• _Aim_:
Exactly the lines from the opening of the records through the line containing "nt.links.new(fac, r.inputs[0]); return" should be copied, with both included.

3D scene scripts
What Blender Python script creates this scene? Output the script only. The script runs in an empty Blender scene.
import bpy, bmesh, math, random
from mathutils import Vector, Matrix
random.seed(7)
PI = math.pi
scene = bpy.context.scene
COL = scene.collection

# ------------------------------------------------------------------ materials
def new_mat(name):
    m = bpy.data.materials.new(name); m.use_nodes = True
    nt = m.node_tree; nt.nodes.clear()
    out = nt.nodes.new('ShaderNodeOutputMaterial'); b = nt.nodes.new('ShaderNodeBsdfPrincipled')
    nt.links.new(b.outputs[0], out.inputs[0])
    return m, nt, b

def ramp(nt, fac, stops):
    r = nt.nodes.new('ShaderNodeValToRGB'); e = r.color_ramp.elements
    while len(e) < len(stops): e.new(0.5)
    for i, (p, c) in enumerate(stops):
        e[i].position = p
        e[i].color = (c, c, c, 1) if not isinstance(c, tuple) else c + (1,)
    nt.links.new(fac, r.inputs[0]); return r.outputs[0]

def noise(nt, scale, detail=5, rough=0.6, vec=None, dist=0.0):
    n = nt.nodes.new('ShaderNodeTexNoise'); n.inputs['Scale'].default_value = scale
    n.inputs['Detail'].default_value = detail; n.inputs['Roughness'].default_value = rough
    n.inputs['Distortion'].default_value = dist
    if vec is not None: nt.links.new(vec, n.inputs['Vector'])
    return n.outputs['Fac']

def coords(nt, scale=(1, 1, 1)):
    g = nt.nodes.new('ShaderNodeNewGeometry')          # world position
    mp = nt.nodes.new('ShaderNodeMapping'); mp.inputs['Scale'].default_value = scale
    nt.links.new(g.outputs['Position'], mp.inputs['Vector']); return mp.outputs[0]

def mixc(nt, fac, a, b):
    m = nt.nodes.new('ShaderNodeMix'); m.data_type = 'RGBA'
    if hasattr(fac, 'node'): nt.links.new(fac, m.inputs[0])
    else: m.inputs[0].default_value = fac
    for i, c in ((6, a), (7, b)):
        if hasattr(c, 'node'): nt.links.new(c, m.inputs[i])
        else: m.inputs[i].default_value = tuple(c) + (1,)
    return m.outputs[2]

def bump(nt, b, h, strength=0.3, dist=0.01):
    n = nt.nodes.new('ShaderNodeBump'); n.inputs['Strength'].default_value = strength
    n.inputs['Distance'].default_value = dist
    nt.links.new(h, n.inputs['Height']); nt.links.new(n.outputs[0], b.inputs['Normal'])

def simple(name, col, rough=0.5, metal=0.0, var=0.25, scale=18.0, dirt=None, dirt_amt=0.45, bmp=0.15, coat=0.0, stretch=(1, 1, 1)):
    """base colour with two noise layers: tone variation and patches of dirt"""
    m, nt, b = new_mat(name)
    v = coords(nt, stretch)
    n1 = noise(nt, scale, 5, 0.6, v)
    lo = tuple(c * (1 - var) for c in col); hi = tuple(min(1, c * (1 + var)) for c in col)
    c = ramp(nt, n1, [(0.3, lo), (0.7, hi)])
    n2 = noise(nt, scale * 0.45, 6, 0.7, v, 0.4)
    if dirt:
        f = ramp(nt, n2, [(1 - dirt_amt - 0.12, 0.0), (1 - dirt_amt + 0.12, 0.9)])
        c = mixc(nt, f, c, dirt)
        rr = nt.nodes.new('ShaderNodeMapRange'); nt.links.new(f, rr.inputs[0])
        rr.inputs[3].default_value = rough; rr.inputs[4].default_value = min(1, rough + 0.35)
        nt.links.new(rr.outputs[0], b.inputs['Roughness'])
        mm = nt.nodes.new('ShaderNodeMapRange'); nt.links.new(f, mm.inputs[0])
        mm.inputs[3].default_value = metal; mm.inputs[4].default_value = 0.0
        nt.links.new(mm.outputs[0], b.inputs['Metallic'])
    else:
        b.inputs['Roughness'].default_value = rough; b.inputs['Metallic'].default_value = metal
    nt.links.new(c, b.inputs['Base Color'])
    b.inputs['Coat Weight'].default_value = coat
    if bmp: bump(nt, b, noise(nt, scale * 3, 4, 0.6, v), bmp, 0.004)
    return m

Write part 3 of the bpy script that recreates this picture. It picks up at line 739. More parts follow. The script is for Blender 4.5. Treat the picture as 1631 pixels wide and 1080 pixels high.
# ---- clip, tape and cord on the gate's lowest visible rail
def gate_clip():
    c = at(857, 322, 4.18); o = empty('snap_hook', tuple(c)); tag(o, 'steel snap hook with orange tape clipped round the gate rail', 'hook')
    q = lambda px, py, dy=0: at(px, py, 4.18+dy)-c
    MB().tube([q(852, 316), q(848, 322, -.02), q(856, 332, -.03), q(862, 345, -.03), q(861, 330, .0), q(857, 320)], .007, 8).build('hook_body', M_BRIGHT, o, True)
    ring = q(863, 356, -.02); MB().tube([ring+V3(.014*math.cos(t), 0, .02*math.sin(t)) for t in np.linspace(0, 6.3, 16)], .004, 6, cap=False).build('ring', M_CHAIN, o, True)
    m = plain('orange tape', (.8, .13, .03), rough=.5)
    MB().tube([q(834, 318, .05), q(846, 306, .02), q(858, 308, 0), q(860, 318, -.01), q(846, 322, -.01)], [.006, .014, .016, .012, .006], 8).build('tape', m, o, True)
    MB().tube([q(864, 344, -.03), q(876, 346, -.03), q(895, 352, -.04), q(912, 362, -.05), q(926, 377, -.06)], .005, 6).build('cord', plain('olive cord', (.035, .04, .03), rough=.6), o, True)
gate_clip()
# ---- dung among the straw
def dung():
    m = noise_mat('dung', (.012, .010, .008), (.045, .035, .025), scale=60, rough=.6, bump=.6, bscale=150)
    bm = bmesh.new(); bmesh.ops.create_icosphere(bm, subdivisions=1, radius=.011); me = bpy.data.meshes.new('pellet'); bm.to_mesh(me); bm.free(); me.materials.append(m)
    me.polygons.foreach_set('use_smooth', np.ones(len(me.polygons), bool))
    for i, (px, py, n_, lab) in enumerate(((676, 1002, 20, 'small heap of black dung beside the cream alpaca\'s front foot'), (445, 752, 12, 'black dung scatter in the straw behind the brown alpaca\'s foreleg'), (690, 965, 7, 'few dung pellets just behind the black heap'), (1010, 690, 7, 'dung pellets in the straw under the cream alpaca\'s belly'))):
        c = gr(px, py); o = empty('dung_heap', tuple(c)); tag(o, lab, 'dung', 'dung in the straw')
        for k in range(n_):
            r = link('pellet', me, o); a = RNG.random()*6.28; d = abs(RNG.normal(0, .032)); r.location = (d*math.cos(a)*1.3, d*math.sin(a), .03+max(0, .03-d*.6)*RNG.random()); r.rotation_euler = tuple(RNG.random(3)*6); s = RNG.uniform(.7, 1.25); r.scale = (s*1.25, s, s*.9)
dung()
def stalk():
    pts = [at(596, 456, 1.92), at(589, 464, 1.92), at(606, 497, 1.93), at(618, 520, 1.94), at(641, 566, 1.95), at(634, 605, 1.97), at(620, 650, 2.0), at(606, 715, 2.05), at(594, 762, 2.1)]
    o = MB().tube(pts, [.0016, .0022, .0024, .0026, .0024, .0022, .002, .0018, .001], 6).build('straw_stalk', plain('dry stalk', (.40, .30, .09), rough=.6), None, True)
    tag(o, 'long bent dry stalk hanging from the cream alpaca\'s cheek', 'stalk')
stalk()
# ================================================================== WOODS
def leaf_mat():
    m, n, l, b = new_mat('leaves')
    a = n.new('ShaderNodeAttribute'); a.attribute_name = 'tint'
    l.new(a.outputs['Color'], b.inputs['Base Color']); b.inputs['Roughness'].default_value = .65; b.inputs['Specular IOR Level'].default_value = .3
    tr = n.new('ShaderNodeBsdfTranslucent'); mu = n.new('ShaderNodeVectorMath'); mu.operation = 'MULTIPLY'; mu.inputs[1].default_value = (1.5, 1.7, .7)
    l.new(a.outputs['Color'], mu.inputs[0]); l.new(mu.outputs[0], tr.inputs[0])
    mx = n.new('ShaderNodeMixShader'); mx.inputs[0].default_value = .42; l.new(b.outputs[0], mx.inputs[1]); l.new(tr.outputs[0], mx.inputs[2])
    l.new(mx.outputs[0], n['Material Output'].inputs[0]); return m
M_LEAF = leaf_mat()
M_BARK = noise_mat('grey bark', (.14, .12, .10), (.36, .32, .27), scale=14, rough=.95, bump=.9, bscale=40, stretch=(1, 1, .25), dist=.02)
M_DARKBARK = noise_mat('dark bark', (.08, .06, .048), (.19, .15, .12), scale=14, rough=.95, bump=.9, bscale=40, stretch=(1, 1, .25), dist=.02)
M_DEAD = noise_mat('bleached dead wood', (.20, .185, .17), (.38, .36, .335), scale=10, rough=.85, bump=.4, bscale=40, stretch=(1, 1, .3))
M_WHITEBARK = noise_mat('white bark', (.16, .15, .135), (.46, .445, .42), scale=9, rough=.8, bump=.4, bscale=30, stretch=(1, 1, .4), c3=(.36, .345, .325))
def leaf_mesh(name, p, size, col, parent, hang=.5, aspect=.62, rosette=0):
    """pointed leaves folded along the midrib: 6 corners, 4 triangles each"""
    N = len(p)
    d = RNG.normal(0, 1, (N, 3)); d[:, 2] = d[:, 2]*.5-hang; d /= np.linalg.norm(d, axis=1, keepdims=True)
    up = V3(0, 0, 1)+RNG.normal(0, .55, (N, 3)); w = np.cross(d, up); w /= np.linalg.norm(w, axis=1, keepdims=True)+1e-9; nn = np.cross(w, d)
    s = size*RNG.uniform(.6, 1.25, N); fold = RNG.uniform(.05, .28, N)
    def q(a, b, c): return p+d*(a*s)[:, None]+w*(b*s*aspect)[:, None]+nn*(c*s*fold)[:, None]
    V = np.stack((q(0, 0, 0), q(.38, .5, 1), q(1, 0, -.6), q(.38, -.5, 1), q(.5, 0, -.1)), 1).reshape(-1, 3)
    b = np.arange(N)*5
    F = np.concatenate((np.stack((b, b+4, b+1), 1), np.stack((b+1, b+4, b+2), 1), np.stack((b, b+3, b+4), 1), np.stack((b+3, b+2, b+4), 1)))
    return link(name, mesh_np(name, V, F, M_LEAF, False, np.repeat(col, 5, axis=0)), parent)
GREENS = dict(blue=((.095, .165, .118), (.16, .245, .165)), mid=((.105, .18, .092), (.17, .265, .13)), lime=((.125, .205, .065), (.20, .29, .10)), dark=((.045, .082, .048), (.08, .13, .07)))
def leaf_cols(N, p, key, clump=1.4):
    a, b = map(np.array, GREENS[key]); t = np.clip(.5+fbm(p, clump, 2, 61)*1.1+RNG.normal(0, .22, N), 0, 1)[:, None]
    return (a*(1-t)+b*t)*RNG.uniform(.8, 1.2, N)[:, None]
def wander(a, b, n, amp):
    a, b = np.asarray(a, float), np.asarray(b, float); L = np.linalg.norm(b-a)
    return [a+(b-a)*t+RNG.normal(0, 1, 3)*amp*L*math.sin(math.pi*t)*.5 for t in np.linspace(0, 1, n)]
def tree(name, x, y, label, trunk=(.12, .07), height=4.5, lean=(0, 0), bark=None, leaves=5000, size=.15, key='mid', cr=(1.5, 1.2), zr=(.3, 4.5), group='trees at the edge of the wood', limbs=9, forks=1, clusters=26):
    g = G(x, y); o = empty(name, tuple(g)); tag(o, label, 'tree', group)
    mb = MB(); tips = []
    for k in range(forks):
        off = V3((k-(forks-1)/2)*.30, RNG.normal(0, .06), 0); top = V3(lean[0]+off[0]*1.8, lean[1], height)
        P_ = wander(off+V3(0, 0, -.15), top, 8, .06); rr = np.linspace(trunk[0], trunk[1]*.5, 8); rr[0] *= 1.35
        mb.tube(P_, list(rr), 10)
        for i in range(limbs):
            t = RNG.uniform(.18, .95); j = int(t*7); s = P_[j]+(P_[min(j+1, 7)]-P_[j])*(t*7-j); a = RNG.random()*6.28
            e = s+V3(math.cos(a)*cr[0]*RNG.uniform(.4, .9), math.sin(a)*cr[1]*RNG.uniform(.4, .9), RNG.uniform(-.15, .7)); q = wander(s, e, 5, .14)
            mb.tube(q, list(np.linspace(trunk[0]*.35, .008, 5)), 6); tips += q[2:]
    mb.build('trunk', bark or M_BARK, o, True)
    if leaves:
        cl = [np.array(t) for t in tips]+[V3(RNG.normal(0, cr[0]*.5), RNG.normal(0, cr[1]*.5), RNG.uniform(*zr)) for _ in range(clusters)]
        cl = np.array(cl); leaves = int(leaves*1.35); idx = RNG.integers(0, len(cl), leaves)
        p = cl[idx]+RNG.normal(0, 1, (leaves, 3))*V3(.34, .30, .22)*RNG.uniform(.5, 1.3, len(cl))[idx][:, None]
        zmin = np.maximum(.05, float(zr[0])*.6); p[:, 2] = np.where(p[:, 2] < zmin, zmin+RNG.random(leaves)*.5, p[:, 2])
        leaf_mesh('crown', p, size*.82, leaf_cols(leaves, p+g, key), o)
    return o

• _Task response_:
What Blender Python script creates this scene? Output the script only. The script runs in an empty Blender scene.
import bpy, bmesh, math, random
from mathutils import Vector, Matrix
random.seed(7)
PI = math.pi
scene = bpy.context.scene
COL = scene.collection

# ------------------------------------------------------------------ materials
def new_mat(name):
    m = bpy.data.materials.new(name); m.use_nodes = True
    nt = m.node_tree; nt.nodes.clear()
    out = nt.nodes.new('ShaderNodeOutputMaterial'); b = nt.nodes.new('ShaderNodeBsdfPrincipled')
    nt.links.new(b.outputs[0], out.inputs[0])
    return m, nt, b

def ramp(nt, fac, stops):
    r = nt.nodes.new('ShaderNodeValToRGB'); e = r.color_ramp.elements
    while len(e) < len(stops): e.new(0.5)
    for i, (p, c) in enumerate(stops):
        e[i].position = p
        e[i].color = (c, c, c, 1) if not isinstance(c, tuple) else c + (1,)
    nt.links.new(fac, r.inputs[0]); return r.outputs[0]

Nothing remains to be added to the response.